Trump Renews Attack on Federal Reserve’s Interest-Rate Policy

(Bloomberg) -- President Donald Trump slammed the Federal Reserve for high interest rates in a tweet on Tuesday, complaining the euro and other currencies were “devalued” against the dollar.

“The Fed interest rate way too high, added to ridiculous quantitative tightening! They don’t have a clue!” Trump said on Twitter, renewing his complaints about the U.S. central bank a week before it meets in Washington to discuss monetary policy.

Trump’s tweet on the euro appeared to have been prompted by a Bloomberg Opinion piece on Europe bracing for a summer of “overtourism,” to which the president linked as he refreshed his vexation over the dollar’s value against its rivals.

Larry Kudlow, director of the White House National Economic Council, later said the president wasn’t trying to talk down the U.S. currency.

“I don’t think he’s calling for a lower dollar,” he told CNBC television. “I think the president is very comfortable with a stable dollar.”

Group of 20

Kudlow said Trump was making a different point, that “we need to have some assurance -- we have G-20 coming up and G-7 after that -- of world currency stability. That beggar-thy-neighbor policies using cheap money, devaluing currencies, is not a good policy.” Leaders of the Group of 20 will gather June 28-29 in Osaka, Japan.

The Trump administration last month signaled intent to turn the $5.1 trillion-a-day global currency market into the next battlefield of his trade war with a Commerce Department plan that would allow the U.S. to apply countervailing tariffs on nations seen to be actively driving down their currencies to boost exports.

U.S. Treasury Secretary Steven Mnuchin, speaking in an interview Saturday in Fukuoka, Japan, where he was attending a G-20 meeting of finance ministers and central bank chiefs, said the proposal does not signal a preference for a weaker dollar.

The president also tweeted that the U.S. has “VERY LOW INFLATION,” calling it a “beautiful thing!”

U.S. inflation was 1.5% in April, according to the Fed’s preferred gauge, and has been under its 2% target for most of the last seven years.

Fed officials meeting June 18-19 are expected to debate the need for an interest-rate cut to shelter the U.S. economy from fallout caused in part by Trump’s escalating dispute with some of the U.S.’s largest trading partners. Investors see a 75% probability of a quarter-point cut in July.

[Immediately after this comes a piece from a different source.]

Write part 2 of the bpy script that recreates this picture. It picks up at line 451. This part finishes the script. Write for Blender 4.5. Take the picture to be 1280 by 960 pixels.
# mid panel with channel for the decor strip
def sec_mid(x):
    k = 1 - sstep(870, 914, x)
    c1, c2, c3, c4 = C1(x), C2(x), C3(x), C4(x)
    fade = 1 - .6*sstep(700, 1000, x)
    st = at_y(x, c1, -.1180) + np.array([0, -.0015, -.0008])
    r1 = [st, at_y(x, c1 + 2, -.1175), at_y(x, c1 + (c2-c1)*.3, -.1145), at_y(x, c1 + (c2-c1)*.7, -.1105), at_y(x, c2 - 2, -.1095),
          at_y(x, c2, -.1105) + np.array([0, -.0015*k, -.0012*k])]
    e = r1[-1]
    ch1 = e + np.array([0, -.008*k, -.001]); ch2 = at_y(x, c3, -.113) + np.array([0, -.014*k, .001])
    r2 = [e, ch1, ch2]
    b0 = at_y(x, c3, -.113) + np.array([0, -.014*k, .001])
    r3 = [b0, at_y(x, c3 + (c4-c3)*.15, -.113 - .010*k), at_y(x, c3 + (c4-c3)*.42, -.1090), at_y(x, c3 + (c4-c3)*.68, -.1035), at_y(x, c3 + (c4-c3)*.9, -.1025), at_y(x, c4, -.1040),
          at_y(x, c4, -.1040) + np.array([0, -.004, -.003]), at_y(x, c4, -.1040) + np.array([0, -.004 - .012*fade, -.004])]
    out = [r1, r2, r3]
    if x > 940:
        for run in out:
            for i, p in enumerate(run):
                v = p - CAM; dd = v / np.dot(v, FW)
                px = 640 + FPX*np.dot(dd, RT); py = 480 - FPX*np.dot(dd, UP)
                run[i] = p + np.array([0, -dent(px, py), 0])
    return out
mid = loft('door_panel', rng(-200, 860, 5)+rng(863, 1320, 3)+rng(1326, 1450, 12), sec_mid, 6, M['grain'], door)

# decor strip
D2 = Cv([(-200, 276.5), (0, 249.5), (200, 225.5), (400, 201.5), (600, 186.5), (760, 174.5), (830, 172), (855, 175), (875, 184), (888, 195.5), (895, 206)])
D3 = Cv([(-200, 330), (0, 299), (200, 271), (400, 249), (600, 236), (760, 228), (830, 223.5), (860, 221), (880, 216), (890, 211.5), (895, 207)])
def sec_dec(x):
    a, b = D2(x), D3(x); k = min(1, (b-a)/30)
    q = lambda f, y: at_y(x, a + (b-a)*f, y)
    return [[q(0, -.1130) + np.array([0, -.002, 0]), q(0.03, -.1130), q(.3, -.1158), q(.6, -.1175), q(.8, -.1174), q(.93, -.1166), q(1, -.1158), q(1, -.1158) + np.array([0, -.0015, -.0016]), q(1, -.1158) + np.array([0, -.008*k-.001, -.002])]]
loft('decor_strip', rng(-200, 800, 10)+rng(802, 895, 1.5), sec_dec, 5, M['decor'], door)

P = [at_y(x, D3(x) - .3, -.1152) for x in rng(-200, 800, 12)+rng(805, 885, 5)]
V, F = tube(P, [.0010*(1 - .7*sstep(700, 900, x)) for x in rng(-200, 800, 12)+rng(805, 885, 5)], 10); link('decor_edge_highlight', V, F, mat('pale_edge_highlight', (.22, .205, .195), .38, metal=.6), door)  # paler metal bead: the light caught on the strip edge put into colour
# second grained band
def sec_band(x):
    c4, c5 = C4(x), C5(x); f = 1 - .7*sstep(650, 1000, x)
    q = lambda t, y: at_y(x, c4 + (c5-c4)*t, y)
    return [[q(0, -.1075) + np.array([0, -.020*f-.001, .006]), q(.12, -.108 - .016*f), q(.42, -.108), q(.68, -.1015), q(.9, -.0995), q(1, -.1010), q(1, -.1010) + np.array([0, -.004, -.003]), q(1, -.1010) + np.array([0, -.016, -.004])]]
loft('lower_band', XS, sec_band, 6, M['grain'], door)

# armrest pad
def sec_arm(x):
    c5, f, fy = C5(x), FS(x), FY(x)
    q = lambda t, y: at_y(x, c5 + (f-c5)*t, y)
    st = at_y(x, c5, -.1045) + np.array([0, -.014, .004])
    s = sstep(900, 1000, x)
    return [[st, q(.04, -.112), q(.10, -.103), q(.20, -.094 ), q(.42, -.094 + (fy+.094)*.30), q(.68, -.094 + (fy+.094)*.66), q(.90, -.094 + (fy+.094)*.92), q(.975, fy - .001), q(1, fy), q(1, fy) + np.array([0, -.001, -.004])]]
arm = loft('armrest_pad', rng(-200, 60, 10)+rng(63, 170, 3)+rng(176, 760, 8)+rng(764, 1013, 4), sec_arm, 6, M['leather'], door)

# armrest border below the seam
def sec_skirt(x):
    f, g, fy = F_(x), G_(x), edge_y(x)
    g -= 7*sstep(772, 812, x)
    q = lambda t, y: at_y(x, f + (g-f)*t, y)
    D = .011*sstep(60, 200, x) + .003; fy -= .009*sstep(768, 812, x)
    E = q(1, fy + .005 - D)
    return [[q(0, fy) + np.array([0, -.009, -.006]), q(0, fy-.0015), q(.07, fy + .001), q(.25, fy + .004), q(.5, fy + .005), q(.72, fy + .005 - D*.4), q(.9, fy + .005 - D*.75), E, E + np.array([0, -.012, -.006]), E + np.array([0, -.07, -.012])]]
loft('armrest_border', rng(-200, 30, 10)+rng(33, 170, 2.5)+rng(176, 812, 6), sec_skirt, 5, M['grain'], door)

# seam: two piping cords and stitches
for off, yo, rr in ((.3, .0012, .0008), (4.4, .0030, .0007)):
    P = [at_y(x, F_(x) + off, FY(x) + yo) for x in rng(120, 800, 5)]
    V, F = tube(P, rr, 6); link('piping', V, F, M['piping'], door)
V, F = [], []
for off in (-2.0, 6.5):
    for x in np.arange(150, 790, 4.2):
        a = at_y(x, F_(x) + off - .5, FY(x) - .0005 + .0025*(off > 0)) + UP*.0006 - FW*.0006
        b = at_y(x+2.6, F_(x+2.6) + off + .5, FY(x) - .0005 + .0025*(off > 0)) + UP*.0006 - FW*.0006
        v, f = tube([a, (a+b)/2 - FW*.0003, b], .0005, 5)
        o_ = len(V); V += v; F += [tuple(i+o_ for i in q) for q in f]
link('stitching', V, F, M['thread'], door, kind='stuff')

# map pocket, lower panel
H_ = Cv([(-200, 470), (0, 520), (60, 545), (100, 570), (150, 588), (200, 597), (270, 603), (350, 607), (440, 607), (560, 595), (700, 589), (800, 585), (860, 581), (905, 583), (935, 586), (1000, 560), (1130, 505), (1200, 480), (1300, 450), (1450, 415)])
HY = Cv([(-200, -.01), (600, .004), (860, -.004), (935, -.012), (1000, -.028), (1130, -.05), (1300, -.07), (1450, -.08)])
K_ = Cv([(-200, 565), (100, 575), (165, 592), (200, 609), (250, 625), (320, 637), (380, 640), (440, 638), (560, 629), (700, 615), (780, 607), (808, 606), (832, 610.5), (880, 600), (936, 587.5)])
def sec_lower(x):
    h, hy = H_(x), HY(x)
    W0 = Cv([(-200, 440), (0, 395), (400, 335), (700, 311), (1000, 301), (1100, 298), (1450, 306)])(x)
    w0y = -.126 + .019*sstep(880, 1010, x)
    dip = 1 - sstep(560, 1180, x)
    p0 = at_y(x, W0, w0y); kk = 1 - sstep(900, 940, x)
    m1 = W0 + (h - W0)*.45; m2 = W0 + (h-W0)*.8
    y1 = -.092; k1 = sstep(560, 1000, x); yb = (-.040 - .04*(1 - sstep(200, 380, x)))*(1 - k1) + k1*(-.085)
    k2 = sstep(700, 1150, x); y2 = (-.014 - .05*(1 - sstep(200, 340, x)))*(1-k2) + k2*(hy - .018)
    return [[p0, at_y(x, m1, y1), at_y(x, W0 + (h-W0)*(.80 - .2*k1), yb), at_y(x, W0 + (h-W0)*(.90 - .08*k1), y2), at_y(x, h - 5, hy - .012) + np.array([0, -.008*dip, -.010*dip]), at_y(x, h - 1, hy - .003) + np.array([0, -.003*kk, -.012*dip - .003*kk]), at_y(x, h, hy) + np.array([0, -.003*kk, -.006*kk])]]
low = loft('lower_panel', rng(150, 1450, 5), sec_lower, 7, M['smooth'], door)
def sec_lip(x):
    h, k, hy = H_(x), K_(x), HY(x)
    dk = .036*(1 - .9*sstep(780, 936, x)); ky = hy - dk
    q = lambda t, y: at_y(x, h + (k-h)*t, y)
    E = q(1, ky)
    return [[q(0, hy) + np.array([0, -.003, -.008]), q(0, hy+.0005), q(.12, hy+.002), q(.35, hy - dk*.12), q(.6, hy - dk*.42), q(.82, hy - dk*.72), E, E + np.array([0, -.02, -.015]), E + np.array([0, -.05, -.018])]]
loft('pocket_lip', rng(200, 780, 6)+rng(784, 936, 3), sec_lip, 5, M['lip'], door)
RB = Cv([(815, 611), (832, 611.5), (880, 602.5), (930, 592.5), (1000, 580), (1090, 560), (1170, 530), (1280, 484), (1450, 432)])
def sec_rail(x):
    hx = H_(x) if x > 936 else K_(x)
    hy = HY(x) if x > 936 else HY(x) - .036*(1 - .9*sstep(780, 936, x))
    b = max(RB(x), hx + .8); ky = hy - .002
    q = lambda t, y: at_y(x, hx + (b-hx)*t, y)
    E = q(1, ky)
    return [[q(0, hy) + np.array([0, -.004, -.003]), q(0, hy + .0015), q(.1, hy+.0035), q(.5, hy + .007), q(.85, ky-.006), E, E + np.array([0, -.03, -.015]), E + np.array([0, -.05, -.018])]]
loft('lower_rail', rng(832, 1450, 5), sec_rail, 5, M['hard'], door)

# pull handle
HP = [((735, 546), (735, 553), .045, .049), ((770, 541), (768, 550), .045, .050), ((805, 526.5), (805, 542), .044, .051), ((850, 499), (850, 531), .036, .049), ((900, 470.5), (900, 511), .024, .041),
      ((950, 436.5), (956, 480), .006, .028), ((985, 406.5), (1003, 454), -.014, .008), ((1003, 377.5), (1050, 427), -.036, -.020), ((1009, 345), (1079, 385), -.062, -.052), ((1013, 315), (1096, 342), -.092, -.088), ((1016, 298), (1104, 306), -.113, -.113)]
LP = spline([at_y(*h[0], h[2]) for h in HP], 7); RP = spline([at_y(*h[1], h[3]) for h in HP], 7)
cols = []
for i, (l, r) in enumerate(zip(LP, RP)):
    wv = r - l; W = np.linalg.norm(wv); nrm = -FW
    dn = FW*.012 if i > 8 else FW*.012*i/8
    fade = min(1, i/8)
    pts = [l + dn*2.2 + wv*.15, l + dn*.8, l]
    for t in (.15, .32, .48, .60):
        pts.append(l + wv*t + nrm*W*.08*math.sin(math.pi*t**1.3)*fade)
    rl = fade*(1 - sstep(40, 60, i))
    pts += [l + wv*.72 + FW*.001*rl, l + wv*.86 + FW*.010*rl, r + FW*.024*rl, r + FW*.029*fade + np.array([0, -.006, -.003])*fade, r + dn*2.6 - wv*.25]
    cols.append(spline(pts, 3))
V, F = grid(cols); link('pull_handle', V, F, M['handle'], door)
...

Trump’s complaints are his latest taunts of the Fed, shattering a nearly three-decade White House tradition of public silence on monetary policy out of respect for Fed independence.

On Monday Trump vented in a CNBC interview that the U.S. central bank doesn’t “listen” to him and contrasted its lack of obedience with the control that Chinese President Xi Jinping wields over the People’s Bank of China.

Jerome Powell, whom Trump appointed as Fed chairman last year, has refused to respond to the president’s criticism and repeatedly stressed that policy makers will ignore political pressure as they set policy to support maximum employment and stable prices.